### Exercise requirements
Which lines hold the string "Blender"? Copy every one of them.

### The input
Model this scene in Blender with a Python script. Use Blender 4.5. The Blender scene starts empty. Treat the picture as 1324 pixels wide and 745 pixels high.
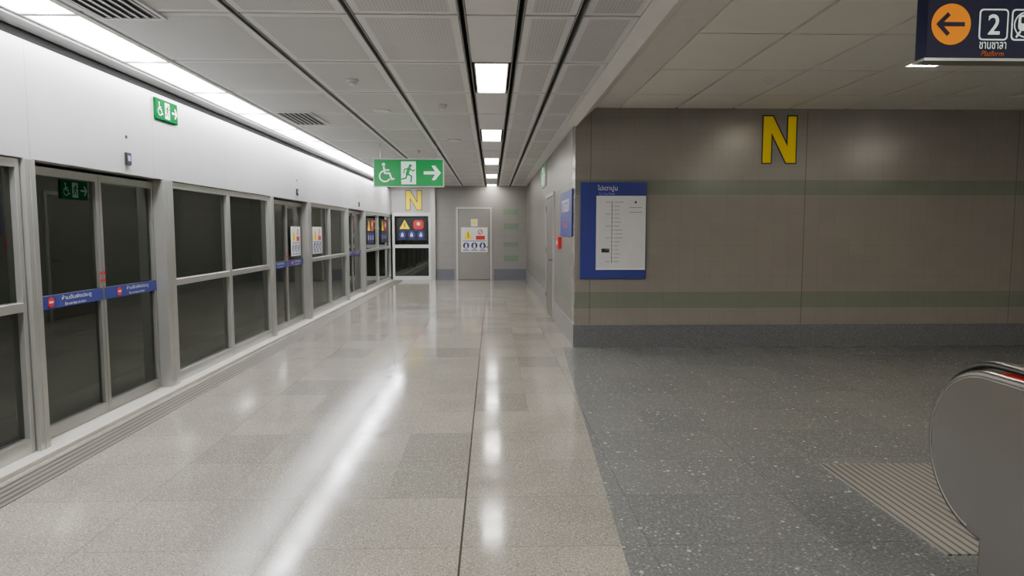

...

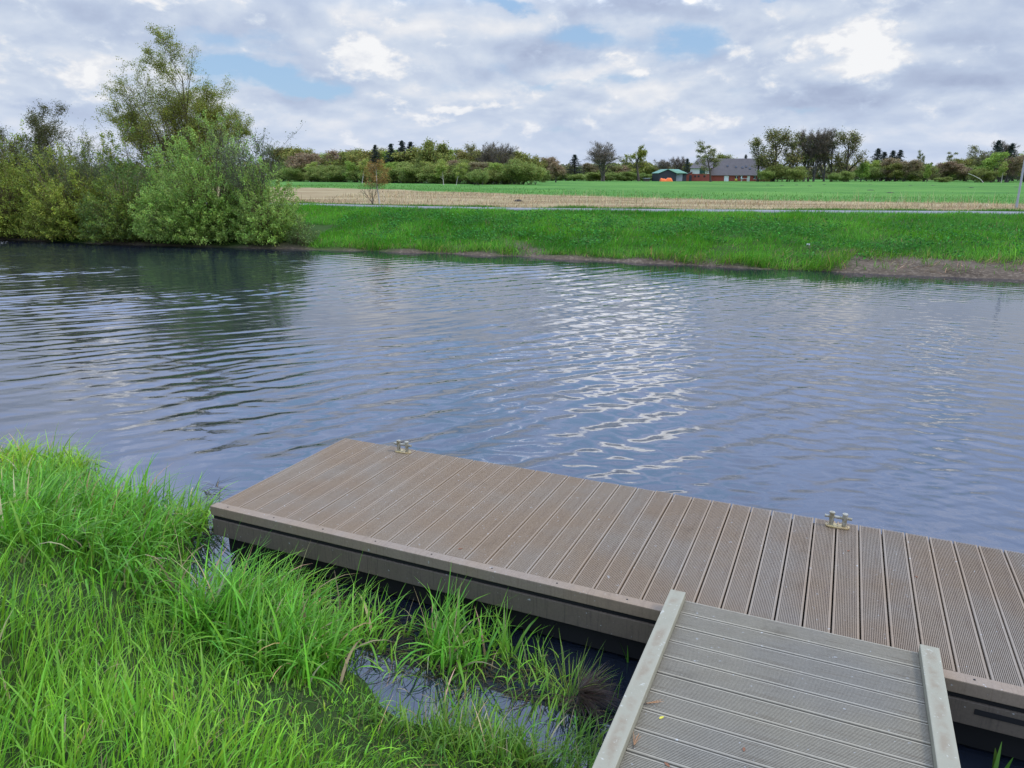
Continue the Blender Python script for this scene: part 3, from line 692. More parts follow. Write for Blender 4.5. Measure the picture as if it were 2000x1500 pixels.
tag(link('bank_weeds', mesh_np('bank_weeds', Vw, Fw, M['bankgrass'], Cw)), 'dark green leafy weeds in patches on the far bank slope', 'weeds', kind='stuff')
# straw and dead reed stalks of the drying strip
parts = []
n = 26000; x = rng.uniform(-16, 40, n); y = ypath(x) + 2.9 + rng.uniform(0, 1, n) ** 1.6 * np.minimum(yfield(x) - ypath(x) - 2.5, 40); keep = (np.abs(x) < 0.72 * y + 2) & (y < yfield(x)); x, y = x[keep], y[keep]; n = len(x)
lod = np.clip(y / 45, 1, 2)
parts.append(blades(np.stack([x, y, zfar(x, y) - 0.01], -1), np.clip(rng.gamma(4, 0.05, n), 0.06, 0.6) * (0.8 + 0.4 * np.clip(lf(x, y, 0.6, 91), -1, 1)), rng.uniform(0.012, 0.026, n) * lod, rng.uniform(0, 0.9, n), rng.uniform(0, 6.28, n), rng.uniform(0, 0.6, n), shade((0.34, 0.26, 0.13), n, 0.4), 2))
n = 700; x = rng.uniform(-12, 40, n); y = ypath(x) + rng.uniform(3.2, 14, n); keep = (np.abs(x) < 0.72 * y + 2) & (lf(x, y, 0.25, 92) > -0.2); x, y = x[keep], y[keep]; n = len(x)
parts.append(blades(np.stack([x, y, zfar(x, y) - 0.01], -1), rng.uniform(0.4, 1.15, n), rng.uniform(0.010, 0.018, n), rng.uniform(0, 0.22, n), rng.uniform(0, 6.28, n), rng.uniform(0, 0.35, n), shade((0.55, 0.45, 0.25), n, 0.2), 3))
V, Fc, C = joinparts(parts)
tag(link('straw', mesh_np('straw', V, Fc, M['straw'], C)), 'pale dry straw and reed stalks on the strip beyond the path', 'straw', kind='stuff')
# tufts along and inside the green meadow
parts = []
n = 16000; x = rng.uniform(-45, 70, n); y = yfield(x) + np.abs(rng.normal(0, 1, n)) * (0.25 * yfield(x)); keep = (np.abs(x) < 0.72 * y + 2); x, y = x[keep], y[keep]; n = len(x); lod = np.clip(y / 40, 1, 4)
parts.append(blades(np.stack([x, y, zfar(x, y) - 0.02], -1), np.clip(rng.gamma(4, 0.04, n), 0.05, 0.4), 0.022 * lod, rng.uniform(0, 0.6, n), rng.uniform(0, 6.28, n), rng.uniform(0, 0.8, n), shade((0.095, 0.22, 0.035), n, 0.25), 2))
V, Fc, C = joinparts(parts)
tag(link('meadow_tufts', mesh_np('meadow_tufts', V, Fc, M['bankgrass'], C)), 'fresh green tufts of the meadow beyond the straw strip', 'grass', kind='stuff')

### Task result
Model this scene in Blender with a Python script. Use Blender 4.5. The Blender scene starts empty. Treat the picture as 1324 pixels wide and 745 pixels high.
Continue the Blender Python script for this scene: part 3, from line 692. More parts follow. Write for Blender 4.5. Measure the picture as if it were 2000x1500 pixels.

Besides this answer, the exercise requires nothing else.